Smart think!ng: Making the most of Bing
1. Make sure you consistently update your site with fresh content so that Bing can register updates
2. Engage in conversations, as blog posts, forum activity and tweets all appear in Bing search results
3. List information in the way most users will search for it – this will help your information appear at the top of Bing’s results
4. Make your content easy to share by adding Facebook, Twitter, Digg and Delicious links
5. Be diligent in reviewing your search strategy because the slightest change in user behaviour will make a massive impact on your click-through rate
Second Opinion
Innovation in search is linked to new developments in online technology. Web 3.0 will allegedly usher in the semantic web and an array of ‘intelligent’ apps.
Some commentators believe that computers ‘understanding’ nuances in search terms, and delivering relevant ads and other content to the searcher, will kill off paid-search marketing.
The naysayers believe that keyword-led paid search will become obsolete. Searchers will be much more specific and business-like, so outmoding the scale of paid search.
But I can’t see fully automated services ever satisfying the infinite needs of human thought processes. I’d like to think that only humans will be able to understand human thought.
Take search-management techniques, for example.
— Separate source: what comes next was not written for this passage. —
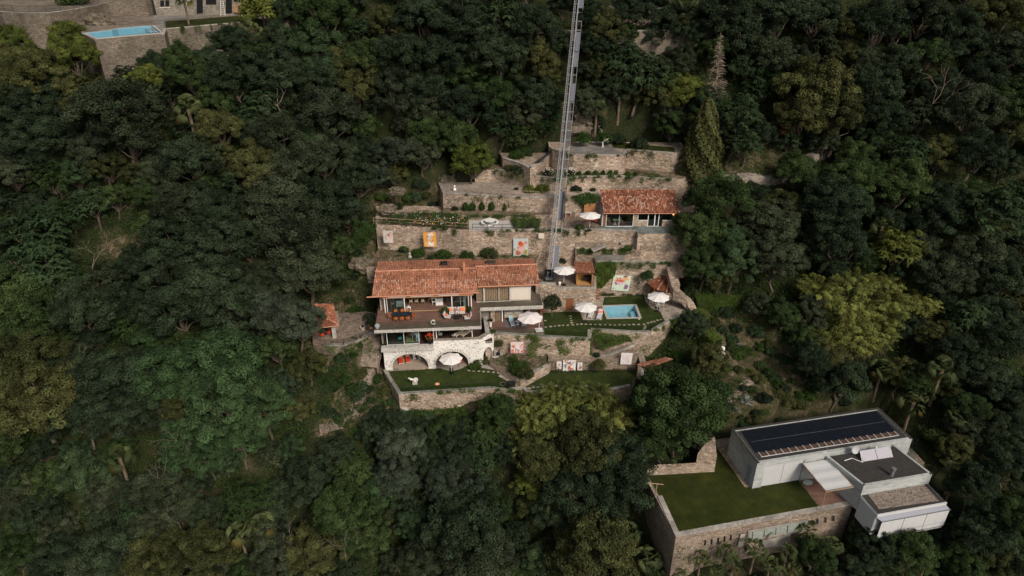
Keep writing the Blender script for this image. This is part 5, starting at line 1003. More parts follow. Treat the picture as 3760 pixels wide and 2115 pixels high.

We often create bespoke landing pages for the campaign sites we run, directing people to the content that they really want to see, leading them closer to an ultimate sale.
Would total automation be able to interpret search terms, and dynamically alter the content of landing pages accordingly? It’s dangerous to assume that new semantic online packages will automatically offer a bells-and-whistles creative solution that turns searchers into buyers.
The best paid-search practitioners harness a mix of cutting-edge technology and top-notch account managers to run successful campaigns. While any online innovation is welcome, the semantic web should not mean the end of human involvement in search.
Rob Pierre is the managing director of Jellyfish
CASEBOOK:
Lovemoney sees increased ROI from Bing
Lovemoney is a personal-finance website produced by The Motley Fool. It aims to help consumers understand and manage their personal finance through expert advice, discussion boards and video content. Members can tailor the content they see on their homepage to fit their personal circumstances and interests.
As part of its search strategy, lovemoney.com aims to appear in results for personal-finance products and people looking for monetary advice. The company has been using MSN in its paid-search strategy for several years, but it has been a limited source of traffic compared with Google and Yahoo!.
Cartmell says traffic coming through Microsoft’s previous search engines tended to be of better quality, and “Google offers volume, while Google offers higher volume.
But since the launch of Bing, Cartmell has seen no difference in pricing, while volumes have almost doubled. And because Bing provides such high-quality traffic with a good rate of conversion, Lovemoney can afford to spend considerably more to capture a click on Bing, says Cartmell. He says he spends 75p per click on Bing – double what he is prepared to pay on Google.
As Lovemoney’s target audience is everyone over the age of 18 in the UK, Bing’s location targeting is not of interest to Cartmell, but he says he’s impressed with Microsoft’s video search. He believes it will become an important source of traffic for Lovemoney, and as result has started to investing in its video products.
Cartmell reckons Bing will offer even more when Microsoft concentrates on the UK market, but for now he’s impressed with the returns Lovemoney has gained in the short time that Bing has been around.